What the DevTools Tell You
One of the quieter benefits of this approach is debuggability. When you inspect an element that uses these functions, modern browser DevTools can surface the computed values, giving you direct insight into what number the browser resolved for a given element. Compare that to debugging a chain of :nth-child() overrides or tracing a JavaScript loop that set inline styles — the clarity difference is significant.
What's Coming Next: The Full Tree-Counting Picture
The current specification counts all element siblings without filtering, but the CSS Working Group has already documented a planned extension. A proposed of <selector> argument, similar to what :nth-child() already supports, would allow something like sibling-index(of .active). This would count only siblings matching a specific selector, so an element that is the eighth child overall but the third .active child would return 3. For dynamic interfaces where items are filtered, toggled, or conditionally visible, this would keep indexes sequential and meaningful without requiring any DOM manipulation to reorder elements.
There are also active CSSWG discussions around two complementary functions: children-count() and descendant-count(). The former would tell a parent element how many direct children it contains — useful for parent-driven layout decisions — while the latter would recursively count all descendants. Both remain at the proposal stage, but they point toward a complete tree-counting vocabulary in CSS. Where sibling-index() and sibling-count() give you the horizontal view — where am I among my peers? — these new functions would give you the vertical view: what lies below me in the tree?
Browser Support and Practical Adoption
As with any emerging CSS feature, browser support is the practical consideration that governs when you can ship it in production. These functions are newer additions to the CSS Values specification, so checking current compatibility tables before adopting them in critical interfaces is always wise. That said, progressive enhancement patterns work well here. You can define a sensible fallback value and let sibling-index() override it in supporting browsers, meaning users with older clients get a functional but non-animated experience while everyone else gets the full effect.

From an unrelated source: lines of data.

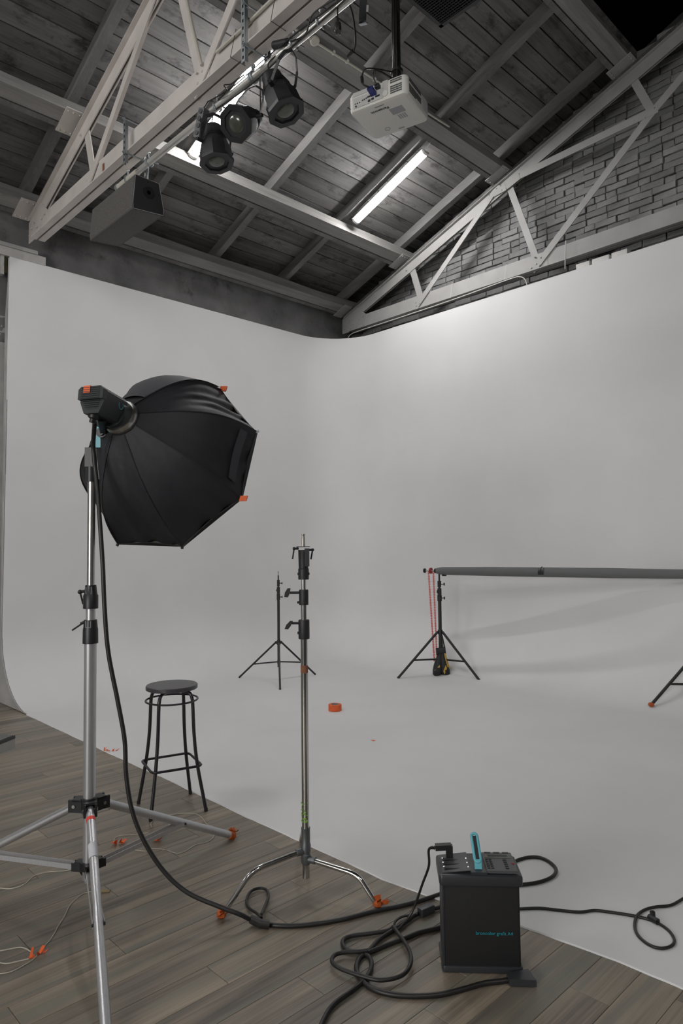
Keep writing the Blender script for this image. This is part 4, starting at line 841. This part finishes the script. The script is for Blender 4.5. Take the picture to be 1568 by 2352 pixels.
# ------------------------------------------------------------------ bar stool
stc = V((-3.851, 2.235, 0)); stl = thing('bar_stool', 'black tubular bar stool with a round seat on the edge of the cove', 'stool', stc)
zs = 0.752
ft_ = [V((-4.048, 2.116, .008)), V((-3.743, 2.034, .008)), V((-3.646, 2.35, .008)), V((-3.966, 2.438, .008))]; sr = .158
part('seat', MB().lathe(stc+zz*(zs-.026), zz, [(0, sr-.004), (.003, sr), (.022, sr), (.026, sr-.004)], 40), 'seat', stl)
tops = []
for f_ in ft_:
    h = V((f_.x-stc.x, f_.y-stc.y, 0)).normalized(); top = stc+h*.055+zz*(zs-.038)
    pts = [top, stc+h*.10+zz*(zs-.040), stc+h*.128+zz*(zs-.052), stc+h*.142+zz*(zs-.085), stc+h*.147+zz*(zs-.14), stc+h*.155+zz*(zs*.6), stc+h*.178+zz*(zs*.36), f_]
    tops.append(pts); lg = part('leg', MB().path(cr(pts, 6), .0105, 12), 'stool', stl); part('foot_cap', MB().tube(f_-zz*.006, f_+zz*.012, .0115, n=10), 'rubber', lg)
part('cross_support', MB().bar(tops[0][0], tops[2][0], .02, .012).bar(tops[1][0], tops[3][0], .02, .012), 'stool', stl)
part('upper_ring', MB().path([stc+V((.158*math.cos(R(a)), .158*math.sin(R(a)), zs-.093)) for a in range(0, 360, 10)], .006, 8, True), 'stool', stl)
zr = 0.271; cor = []
for k in range(4):
    f_ = ft_[k]; h = V((f_.x-stc.x, f_.y-stc.y, 0)).normalized(); cor.append(stc+h*.212+zz*zr)
pts = []
for k in range(4):
    a, b, c_ = cor[k-1], cor[k], cor[(k+1) % 4]; p1 = b+(a-b).normalized()*.04; p2 = b+(c_-b).normalized()*.04
    for t in (0, .25, .5, .75, 1): pts.append((p1*(1-t)**2+b*2*t*(1-t)+p2*t*t))
part('foot_rail', MB().path(pts, .0075, 10, True), 'stool', stl)

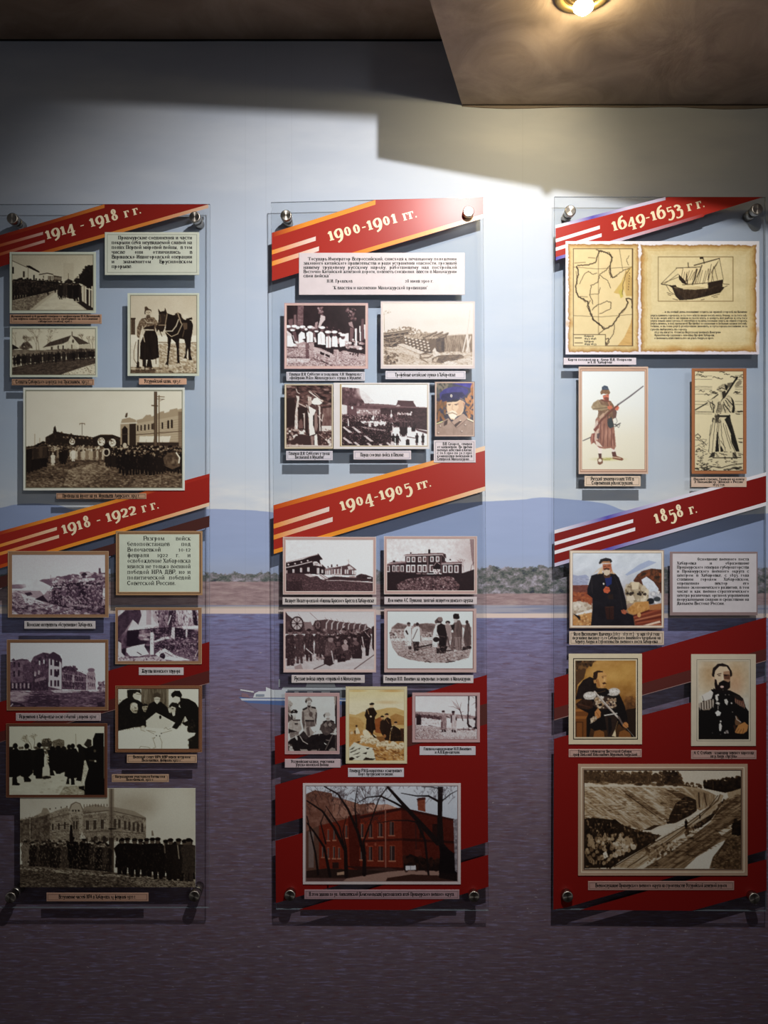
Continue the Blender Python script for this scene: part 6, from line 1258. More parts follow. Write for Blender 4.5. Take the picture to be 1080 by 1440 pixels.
def pic_hill(p):
    p.bg((218, 206, 160), (222, 214, 182), (224, 216, 186), (200, 164, 110), (168, 124, 76), (190, 160, 110)); p.N("110,145 875,145 875,480 110,480", .03, 120, 40)
    p.E(700, 165, 150, 14, (196, 152, 96), .8, soft=.6); p.E(220, 165, 120, 12, (206, 170, 110), .7, soft=.6); p.E(640, 325, 150, 22, (206, 180, 138), .7, soft=.6)
    p.P("110,485 200,500 300,455 470,440 640,400 760,400 875,440 875,700 110,700", (200, 170, 116)); p.P("680,520 760,480 875,520 875,640 700,640", (168, 128, 78)); p.P("110,520 250,540 320,620 300,720 110,700", (188, 152, 98)); p.P("470,560 560,520 600,700 560,780 470,740", (146, 88, 50))
    p.N("110,440 875,420 875,700 110,700", .05, 60, 30)
    p.P("110,720 300,720 560,760 875,880 875,1135 110,1135", (186, 142, 88)); p.N("110,720 875,800 875,1135 110,1135", .1, 22, 9, .4)
    p.P("110,960 180,880 300,930 440,960 460,1040 480,1135 110,1135", (216, 216, 196)); p.N("110,900 460,960 480,1135 110,1135", .08, 50, 10, -.3)
    for q in ("110,990 190,940 160,980", "120,1020 240,970 200,1000 130,1030", "150,1060 270,1015 230,1045", "110,1100 150,1085 190,1110 150,1135 110,1135", "200,1085 270,1070 220,1100", "300,1130 340,1090 400,1105 480,1110 440,1130", "290,1040 360,1015 350,1050", "230,970 270,960 250,985", "340,965 400,955 370,985", "200,880 270,865 240,890"): p.P(q, (48, 36, 26))
    p.D("440,960 875,960 875,1135 480,1135", 70, 4, 12, (96, 62, 34), (150, 100, 56), .7, 2.4, .4); p.D("440,940 875,980 875,1135 480,1135", 50, 4, 10, (206, 170, 120), (226, 200, 160), .7, 2.2, .4)
    def sack(x, y, r): p.E(x, y, r * 1.2, r, (222, 210, 180)); p.E(x + r * .3, y + r * .5, r * .8, r * .4, (150, 118, 80), .6)
    for i in range(70): sack(p.R.uniform(270, 490), p.R.uniform(800, 890), p.R.uniform(12, 26))
    p.P("300,720 350,700 400,760 420,810 330,810 300,760", (226, 216, 186)); p.N("270,700 480,760 480,890 270,880", .08, 16)
    for i in range(46): sack(p.R.uniform(510, 640), p.R.uniform(860, 930), p.R.uniform(12, 24)); 
    for i in range(40): sack(p.R.uniform(640, 870), p.R.uniform(890, 970), p.R.uniform(14, 26))
    p.P("440,760 500,800 520,830 480,830", (214, 196, 160)); p.P("480,800 600,800 640,850 540,880", (140, 100, 60))
    p.P("200,690 225,670 250,720 262,760 205,770", (220, 208, 178)); p.E(212, 655, 15, 15, (70, 50, 36)); p.P("120,740 160,725 175,760 130,775", (206, 184, 150)); p.P("180,715 196,715 200,765 186,765", (70, 50, 36))
    C = (44, 30, 22)
    p.P("390,400 450,395 500,480 470,530 465,600 480,705 450,720 440,770 480,810 500,830 460,820 420,770 400,740 340,700 350,560 325,510 345,430", C); p.E(425, 372, 28, 28, (206, 180, 146)); p.P("390,345 425,327 458,335 462,350 440,362 400,362", (30, 22, 20)); p.P("400,390 450,385 440,400 405,400", (200, 180, 150)); p.L("365,425 385,490", 8, (186, 150, 100)); p.E(412, 522, 14, 11, (226, 206, 170)); p.L("410,560 420,720", 5, (70, 50, 38))
    p.P("545,590 590,555 610,700 600,820 560,760 535,690", (54, 38, 28)); p.E(572, 540, 20, 22, (190, 150, 110)); p.P("545,520 572,505 598,520 590,535 550,535", (30, 22, 20))
    p.P("590,580 640,530 690,560 705,660 680,760 670,860 610,850 585,760", (50, 34, 26)); p.E(635, 510, 24, 26, (196, 156, 116)); p.P("602,490 635,474 662,485 660,500 610,500", (28, 20, 20)); p.L("625,560 665,620", 6, (150, 116, 80)); p.E(605, 795, 20, 24, (160, 110, 70))
    p.P("700,660 740,650 800,690 830,720 865,780 865,870 680,870 690,740", (46, 32, 24)); p.E(758, 625, 22, 24, (190, 150, 112)); p.P("735,600 760,588 785,600 778,615 740,615", (28, 20, 20)); p.P("690,690 715,670 700,730", (206, 186, 150)); p.D("700,700 860,760 860,860 700,860", 30, 8, 18, (34, 24, 20), (80, 56, 38), .7); p.P("820,690 875,690 875,880 850,860", (70, 44, 30))
    p.N(None, .04, 7)
    return None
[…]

Why This Matters for Modern CSS Architecture
The broader significance of sibling-index() and sibling-count() is what they represent philosophically for CSS as a language. For years, anything that required positional awareness beyond simple matching meant reaching for JavaScript. Inline custom properties set via script, dynamic class names, or generated stylesheets were all workarounds for the same fundamental gap: CSS could not compute based on where an element stood in its context.
These functions close that gap. They treat the DOM tree as a data source, letting your styles respond to structure in a way that feels native rather than bolted on. Combined with container queries, cascade layers, and the expanding power of calc(), they signal a CSS that is steadily becoming a fully expressive layout language — one where the feeling of doing something fundamentally stupid just to achieve a simple visual effect is becoming a thing of the past.